** Start of Data rows **

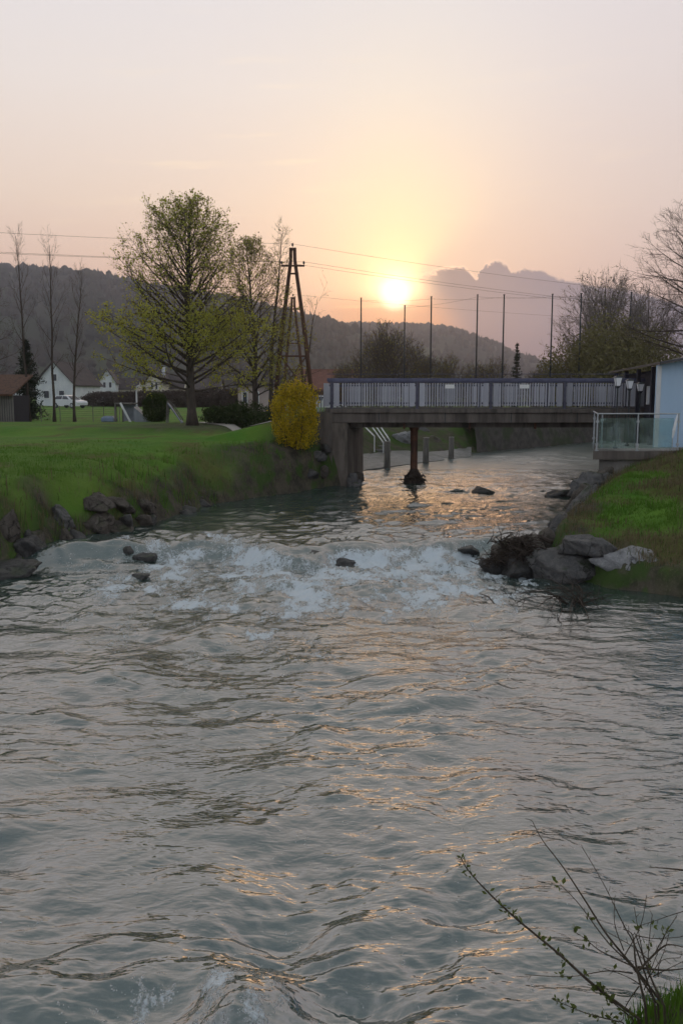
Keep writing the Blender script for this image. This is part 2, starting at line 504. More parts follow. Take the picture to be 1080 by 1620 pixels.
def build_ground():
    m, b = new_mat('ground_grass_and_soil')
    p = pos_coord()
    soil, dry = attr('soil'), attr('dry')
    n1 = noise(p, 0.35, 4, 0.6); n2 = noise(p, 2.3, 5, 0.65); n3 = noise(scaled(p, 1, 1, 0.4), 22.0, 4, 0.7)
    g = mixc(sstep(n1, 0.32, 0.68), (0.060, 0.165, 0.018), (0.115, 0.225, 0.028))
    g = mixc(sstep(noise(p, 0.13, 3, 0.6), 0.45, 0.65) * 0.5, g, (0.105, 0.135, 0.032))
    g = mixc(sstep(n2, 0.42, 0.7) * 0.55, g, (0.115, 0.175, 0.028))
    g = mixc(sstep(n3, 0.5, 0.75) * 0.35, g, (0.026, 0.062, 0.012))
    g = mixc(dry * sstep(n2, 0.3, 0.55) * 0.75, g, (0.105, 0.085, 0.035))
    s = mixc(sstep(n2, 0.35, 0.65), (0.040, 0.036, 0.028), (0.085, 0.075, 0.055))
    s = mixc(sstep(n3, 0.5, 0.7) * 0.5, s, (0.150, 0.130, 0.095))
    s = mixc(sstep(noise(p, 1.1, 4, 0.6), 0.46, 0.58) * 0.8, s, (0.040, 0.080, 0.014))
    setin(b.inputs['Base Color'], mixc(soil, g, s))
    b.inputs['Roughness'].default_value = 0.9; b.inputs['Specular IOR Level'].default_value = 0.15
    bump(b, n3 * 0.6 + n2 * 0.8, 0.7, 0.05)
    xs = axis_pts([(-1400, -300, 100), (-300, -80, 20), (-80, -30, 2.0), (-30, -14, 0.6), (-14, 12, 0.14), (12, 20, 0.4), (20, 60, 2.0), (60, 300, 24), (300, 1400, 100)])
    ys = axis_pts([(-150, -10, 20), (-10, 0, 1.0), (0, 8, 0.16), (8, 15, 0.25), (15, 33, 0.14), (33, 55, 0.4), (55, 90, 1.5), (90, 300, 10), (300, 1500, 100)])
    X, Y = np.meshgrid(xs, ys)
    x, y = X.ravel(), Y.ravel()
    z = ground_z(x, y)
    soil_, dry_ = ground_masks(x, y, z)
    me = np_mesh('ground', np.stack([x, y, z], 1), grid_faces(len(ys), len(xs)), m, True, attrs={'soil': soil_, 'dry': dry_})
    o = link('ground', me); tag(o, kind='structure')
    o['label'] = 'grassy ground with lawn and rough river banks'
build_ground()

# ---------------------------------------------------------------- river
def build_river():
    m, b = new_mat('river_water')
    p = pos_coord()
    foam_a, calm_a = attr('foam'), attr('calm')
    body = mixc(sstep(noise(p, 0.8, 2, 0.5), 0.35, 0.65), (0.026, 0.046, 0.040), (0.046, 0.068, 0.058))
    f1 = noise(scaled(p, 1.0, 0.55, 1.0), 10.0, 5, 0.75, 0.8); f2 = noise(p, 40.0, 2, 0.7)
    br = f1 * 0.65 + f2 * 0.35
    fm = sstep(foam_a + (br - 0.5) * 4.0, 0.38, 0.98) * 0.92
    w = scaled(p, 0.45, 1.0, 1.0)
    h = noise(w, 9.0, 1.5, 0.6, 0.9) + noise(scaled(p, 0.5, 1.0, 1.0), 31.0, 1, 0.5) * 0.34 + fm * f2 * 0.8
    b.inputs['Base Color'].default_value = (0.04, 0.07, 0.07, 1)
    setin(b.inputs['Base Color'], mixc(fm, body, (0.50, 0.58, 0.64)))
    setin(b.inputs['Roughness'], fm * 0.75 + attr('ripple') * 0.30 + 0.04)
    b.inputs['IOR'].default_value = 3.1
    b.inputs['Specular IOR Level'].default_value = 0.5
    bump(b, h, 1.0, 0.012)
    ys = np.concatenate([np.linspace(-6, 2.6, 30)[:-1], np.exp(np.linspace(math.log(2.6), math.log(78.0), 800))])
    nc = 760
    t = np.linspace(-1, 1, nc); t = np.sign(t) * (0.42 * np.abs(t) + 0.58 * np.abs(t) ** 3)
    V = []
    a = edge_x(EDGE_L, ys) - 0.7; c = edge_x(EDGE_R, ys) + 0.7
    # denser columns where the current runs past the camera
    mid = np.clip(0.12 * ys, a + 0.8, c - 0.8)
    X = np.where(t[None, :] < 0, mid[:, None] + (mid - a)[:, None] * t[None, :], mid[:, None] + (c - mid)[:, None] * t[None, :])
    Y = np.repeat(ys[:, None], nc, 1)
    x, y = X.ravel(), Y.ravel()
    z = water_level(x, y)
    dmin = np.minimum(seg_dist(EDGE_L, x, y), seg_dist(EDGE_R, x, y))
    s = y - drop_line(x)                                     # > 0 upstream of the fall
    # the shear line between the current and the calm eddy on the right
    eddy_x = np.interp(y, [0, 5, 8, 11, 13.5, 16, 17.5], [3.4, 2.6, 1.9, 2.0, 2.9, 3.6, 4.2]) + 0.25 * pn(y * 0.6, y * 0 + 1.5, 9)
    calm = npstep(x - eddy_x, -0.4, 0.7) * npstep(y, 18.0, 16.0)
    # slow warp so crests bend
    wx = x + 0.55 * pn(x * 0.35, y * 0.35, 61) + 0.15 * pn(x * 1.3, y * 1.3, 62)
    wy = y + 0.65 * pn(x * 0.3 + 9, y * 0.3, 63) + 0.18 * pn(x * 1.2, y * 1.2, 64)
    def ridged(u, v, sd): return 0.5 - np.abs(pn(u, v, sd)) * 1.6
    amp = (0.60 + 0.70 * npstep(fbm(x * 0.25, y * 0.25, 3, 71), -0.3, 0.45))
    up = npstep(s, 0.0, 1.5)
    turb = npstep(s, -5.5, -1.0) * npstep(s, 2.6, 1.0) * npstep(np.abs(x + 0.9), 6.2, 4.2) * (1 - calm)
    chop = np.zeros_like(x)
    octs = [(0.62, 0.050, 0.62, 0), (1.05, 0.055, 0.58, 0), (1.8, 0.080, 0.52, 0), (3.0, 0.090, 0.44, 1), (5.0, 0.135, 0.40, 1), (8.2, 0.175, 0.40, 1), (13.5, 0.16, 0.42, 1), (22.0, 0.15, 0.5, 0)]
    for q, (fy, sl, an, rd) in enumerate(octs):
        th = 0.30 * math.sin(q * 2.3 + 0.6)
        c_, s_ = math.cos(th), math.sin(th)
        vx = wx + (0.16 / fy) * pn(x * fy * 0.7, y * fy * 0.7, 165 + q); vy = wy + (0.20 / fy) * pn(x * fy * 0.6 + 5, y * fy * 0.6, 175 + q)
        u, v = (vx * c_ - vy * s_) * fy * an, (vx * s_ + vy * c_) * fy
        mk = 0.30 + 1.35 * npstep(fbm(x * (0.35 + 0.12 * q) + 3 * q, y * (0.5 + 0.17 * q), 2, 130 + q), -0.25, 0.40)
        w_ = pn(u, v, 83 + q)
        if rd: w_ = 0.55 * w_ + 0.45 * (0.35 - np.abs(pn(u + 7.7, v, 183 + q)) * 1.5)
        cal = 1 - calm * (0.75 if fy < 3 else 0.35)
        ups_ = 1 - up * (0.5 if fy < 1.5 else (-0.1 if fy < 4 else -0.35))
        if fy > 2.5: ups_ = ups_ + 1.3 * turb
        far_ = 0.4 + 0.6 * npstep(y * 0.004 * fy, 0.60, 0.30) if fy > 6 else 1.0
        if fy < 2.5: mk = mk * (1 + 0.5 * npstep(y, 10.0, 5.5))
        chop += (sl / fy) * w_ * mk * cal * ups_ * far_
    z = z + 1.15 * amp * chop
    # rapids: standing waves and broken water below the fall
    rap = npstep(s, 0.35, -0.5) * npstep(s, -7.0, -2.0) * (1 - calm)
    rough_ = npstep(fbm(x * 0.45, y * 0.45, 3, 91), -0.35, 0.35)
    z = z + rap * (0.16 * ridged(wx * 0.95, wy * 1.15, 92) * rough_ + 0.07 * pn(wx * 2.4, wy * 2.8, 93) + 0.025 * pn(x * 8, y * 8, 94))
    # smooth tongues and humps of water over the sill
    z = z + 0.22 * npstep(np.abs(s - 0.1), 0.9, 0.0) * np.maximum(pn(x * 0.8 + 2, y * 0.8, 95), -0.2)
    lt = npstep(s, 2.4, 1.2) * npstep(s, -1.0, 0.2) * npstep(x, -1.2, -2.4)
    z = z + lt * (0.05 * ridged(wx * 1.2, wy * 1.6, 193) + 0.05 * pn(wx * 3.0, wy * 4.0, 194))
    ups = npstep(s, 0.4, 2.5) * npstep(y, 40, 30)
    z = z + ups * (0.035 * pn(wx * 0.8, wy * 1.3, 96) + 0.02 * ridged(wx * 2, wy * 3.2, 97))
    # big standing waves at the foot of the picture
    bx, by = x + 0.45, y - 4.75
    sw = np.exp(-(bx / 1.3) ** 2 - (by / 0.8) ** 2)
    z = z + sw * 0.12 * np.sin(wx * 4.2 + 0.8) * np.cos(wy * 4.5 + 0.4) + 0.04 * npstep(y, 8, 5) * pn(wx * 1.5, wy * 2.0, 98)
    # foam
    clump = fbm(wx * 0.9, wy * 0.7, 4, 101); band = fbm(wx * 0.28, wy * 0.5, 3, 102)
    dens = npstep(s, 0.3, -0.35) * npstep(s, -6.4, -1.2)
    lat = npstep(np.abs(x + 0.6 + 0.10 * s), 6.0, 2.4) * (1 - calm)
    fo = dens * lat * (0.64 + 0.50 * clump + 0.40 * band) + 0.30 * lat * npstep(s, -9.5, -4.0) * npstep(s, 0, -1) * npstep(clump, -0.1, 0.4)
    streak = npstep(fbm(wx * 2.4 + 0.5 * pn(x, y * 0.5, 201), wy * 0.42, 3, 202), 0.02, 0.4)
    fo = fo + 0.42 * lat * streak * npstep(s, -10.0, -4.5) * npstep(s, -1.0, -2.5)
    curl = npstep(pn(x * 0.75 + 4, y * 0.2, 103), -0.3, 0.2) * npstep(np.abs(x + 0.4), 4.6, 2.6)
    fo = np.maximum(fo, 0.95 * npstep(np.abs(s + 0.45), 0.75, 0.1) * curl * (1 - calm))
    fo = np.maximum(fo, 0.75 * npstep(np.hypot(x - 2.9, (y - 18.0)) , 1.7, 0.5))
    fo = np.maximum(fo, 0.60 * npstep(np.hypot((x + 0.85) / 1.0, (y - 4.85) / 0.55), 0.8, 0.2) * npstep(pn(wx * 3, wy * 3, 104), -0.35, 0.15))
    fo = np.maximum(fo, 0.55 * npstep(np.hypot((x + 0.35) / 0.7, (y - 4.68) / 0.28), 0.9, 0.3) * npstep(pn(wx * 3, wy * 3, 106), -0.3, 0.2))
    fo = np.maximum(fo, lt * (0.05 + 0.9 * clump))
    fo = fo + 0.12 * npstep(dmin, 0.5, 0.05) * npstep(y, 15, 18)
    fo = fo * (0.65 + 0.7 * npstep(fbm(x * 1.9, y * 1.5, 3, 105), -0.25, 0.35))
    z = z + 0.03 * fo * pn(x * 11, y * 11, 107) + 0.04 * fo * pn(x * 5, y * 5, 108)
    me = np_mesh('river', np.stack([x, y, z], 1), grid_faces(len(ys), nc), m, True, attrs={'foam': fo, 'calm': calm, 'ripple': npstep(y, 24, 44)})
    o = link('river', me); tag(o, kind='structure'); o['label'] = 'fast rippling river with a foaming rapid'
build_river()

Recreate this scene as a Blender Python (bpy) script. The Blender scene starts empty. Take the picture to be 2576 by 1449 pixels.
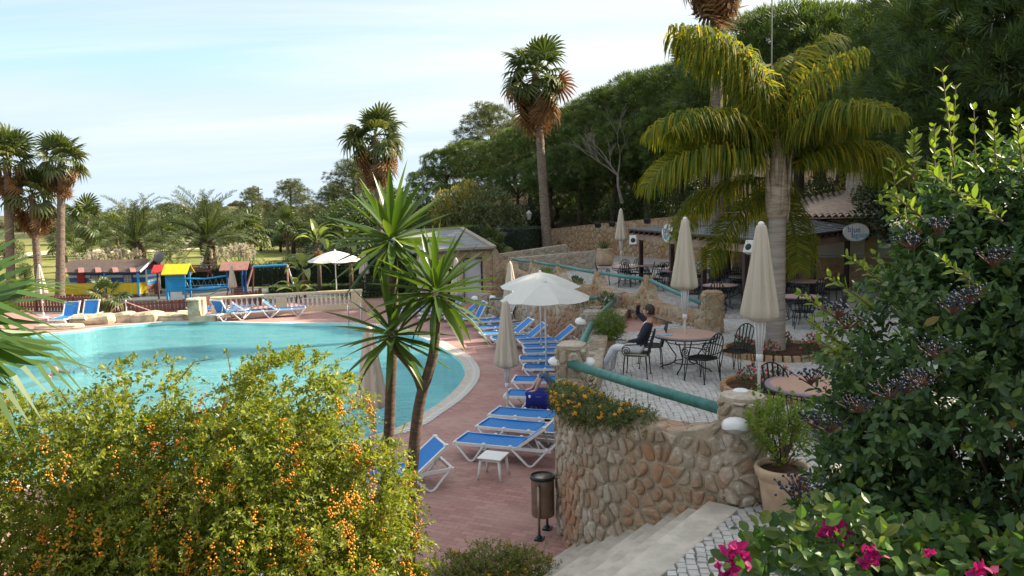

** End of Data rows **

→ What this task involves
Each line containing the word "pixels" counts once; say how many such lines there are, giving only the number.

→ The answer
2